▶ PROBLEM
Repeat the entries below exactly as they appear, with no pictures.

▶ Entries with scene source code
┏━━

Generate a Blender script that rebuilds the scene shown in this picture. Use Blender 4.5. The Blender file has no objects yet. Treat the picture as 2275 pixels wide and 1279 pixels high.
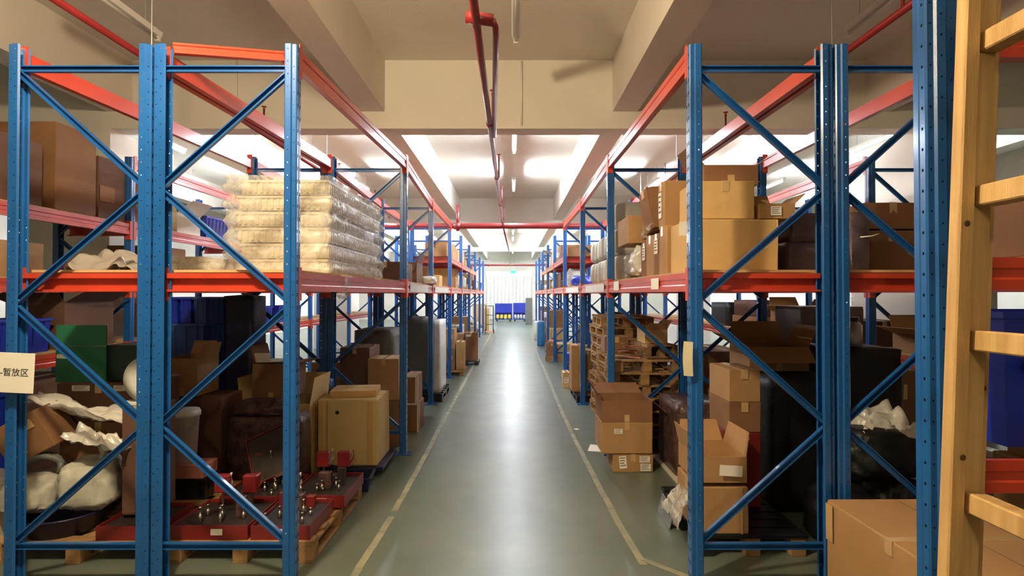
import bpy, bmesh, math, random
from mathutils import Vector, Matrix, noise
R = random.Random(7)
S = bpy.context.scene
C = S.collection
PI = math.pi
# ------------------------------------------------------------------ camera
EYE = 1.72; F_PX = 1200.0; HX = 1138.0; HY = 653.0
cd = bpy.data.cameras.new('camera'); cam = bpy.data.objects.new('camera', cd); C.objects.link(cam)
cd.sensor_width = 36.0; cd.lens = F_PX/2275*36.0; cd.clip_start = 0.02; cd.clip_end = 200
cam.location = (0, 0, EYE)
cam.rotation_euler = (PI/2 + math.atan((HY-639.5)/F_PX), 0, 0)
S.camera = cam
# ------------------------------------------------------------------ world, exposure
S.view_settings.view_transform = 'Standard'; S.view_settings.look = 'None'
S.view_settings.gamma = 1.0; S.view_settings.use_curve_mapping = False
S.view_settings.exposure = 1.6
w = bpy.data.worlds.new('world'); S.world = w; w.use_nodes = True
w.node_tree.nodes['Background'].inputs[0].default_value = (0.55, 0.6, 0.7, 1)
w.node_tree.nodes['Background'].inputs[1].default_value = 0.1
TUBE_E = 235.0
def lamp(name, loc, energy, col, rad):
    l = bpy.data.lights.new(name, 'POINT'); l.energy = energy; l.color = col; l.shadow_soft_size = rad
    o = bpy.data.objects.new(name, l); o.location = loc; C.objects.link(o); return o
WARM = (1.0, 0.79, 0.50)
WARM_FILLS = [((-1.5, 1.5, 3.85), 165), ((0.6, -2.8, 2.6), 42)]  # added fills out of view, standing in for the warm near light
for i, (l, e) in enumerate(WARM_FILLS): lamp('warm_fill', l, e, WARM, 0.12)
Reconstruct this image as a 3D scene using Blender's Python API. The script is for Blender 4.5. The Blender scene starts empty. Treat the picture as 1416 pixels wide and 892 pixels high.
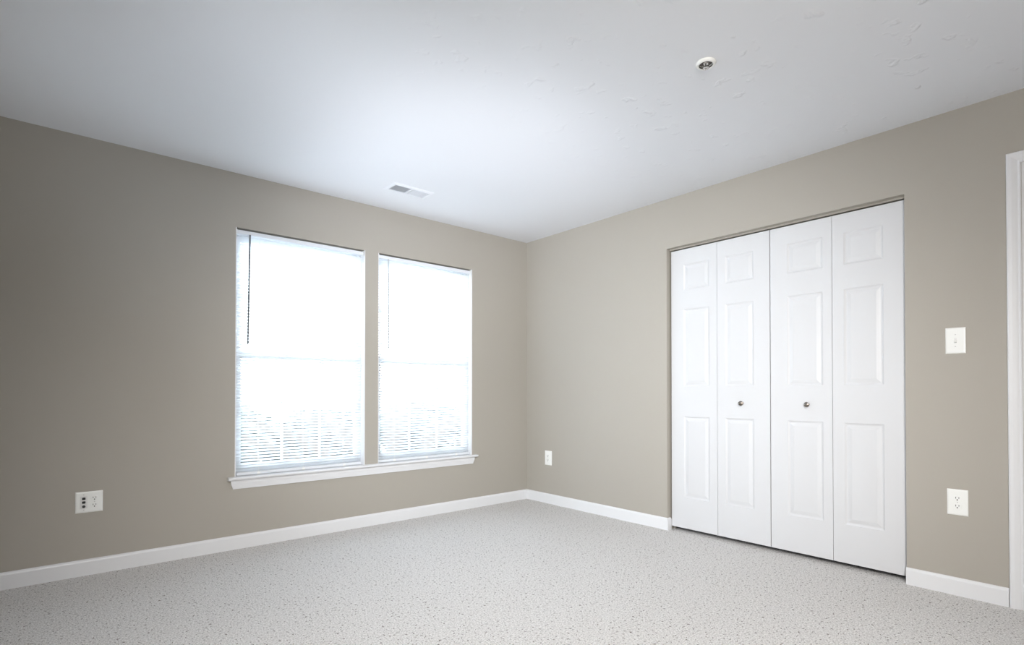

┗━━

▶ ANSWER TO THIS PROBLEM
Generate a Blender script that rebuilds the scene shown in this picture. Use Blender 4.5. The Blender file has no objects yet. Treat the picture as 2275 pixels wide and 1279 pixels high.
import bpy, bmesh, math, random
from mathutils import Vector, Matrix, noise
R = random.Random(7)
S = bpy.context.scene
C = S.collection
PI = math.pi
# ------------------------------------------------------------------ camera
EYE = 1.72; F_PX = 1200.0; HX = 1138.0; HY = 653.0
cd = bpy.data.cameras.new('camera'); cam = bpy.data.objects.new('camera', cd); C.objects.link(cam)
cd.sensor_width = 36.0; cd.lens = F_PX/2275*36.0; cd.clip_start = 0.02; cd.clip_end = 200
cam.location = (0, 0, EYE)
cam.rotation_euler = (PI/2 + math.atan((HY-639.5)/F_PX), 0, 0)
S.camera = cam
# ------------------------------------------------------------------ world, exposure
S.view_settings.view_transform = 'Standard'; S.view_settings.look = 'None'
S.view_settings.gamma = 1.0; S.view_settings.use_curve_mapping = False
S.view_settings.exposure = 1.6
w = bpy.data.worlds.new('world'); S.world = w; w.use_nodes = True
w.node_tree.nodes['Background'].inputs[0].default_value = (0.55, 0.6, 0.7, 1)
w.node_tree.nodes['Background'].inputs[1].default_value = 0.1
TUBE_E = 235.0
def lamp(name, loc, energy, col, rad):
    l = bpy.data.lights.new(name, 'POINT'); l.energy = energy; l.color = col; l.shadow_soft_size = rad
    o = bpy.data.objects.new(name, l); o.location = loc; C.objects.link(o); return o
WARM = (1.0, 0.79, 0.50)
WARM_FILLS = [((-1.5, 1.5, 3.85), 165), ((0.6, -2.8, 2.6), 42)]  # added fills out of view, standing in for the warm near light
for i, (l, e) in enumerate(WARM_FILLS): lamp('warm_fill', l, e, WARM, 0.12)
Reconstruct this image as a 3D scene using Blender's Python API. The script is for Blender 4.5. The Blender scene starts empty. Treat the picture as 1416 pixels wide and 892 pixels high.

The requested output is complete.